Baltic: EU, Baltic leaders blame Russia for drone incidents

Recent drone incidents in the Baltic States are part of Russia’s strategy to destabilise democratic societies in the region, European Commission President Ursula von der Leyen stated, BNS reports. Speaking after a meeting with Baltic presidents in the Lithuanian capital, Vilnius, von der Leyen stressed the need for EU unity in support of the three Baltic States. Lithuanian President Gitanas Nauseda insisted that the EU needed to take concrete action rather than issue messages of solidarity, BNS reported. Latvian President Edgars Rinkevics also noted that security challenges in the EU’s eastern border regions required broader EU support, LETA reported. In response, von der Leyen announced that the EU would provide an additional EUR 12bn through the SAFE programme for the Baltic States to invest in anti-drone capabilities, advanced air defence, and critical infrastructure protection.

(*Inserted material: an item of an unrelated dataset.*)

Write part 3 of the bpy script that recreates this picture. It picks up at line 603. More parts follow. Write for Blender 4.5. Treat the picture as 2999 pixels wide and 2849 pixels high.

Meanwhile, security experts told The Daily Telegraph that Russia was using a high-powered transmitter in the Kaliningrad region to direct Ukrainian drones towards the Baltic States and Finland. However, Finnish President Alexander Stubb dismissed the report, saying that he had more confidence in intelligence from the Finnish Defence Forces, MTV reported. He did not regard it as credible that Russia was deliberately directing drones towards Finnish airspace, given that Russia was very busy defending against an increasing volume of Ukrainian drone strikes. Earlier, Estonian Foreign Minister Margus Tsahkna also asserted in an interview with Helsingin Sanomat that Russia was directing Ukrainian drones to NATO airspace. According to Ivo Müürsepp, senior lecturer at Estonia’s Tallinn University of Technology, Russia has a large network of GPS jammers right across the border, ERR reported.

Russia can falsify GPS signals ‌at a radius of up to 450 km from Kaliningrad, Darius Kuliesius, deputy director of Lithuania’s Communications Regulatory Authority (RRT), told Reuters. He said that Russia had greatly increased the number of its GPS jamming and spoofing facilities in the region. Russia’s electronic interference had become a “systemic, permanent, and unending provocation against European ​security,” Kuliesius stated. Moreover, Remigijus Bridikis, director of Lithuania’s State Security Department (VSD), said that Russia was using the drone incidents as cover for information operations against the Baltic States, BNS reported. He warned that Russia could be planning to combine the information operations with potential provocations related to the security of the Kaliningrad region.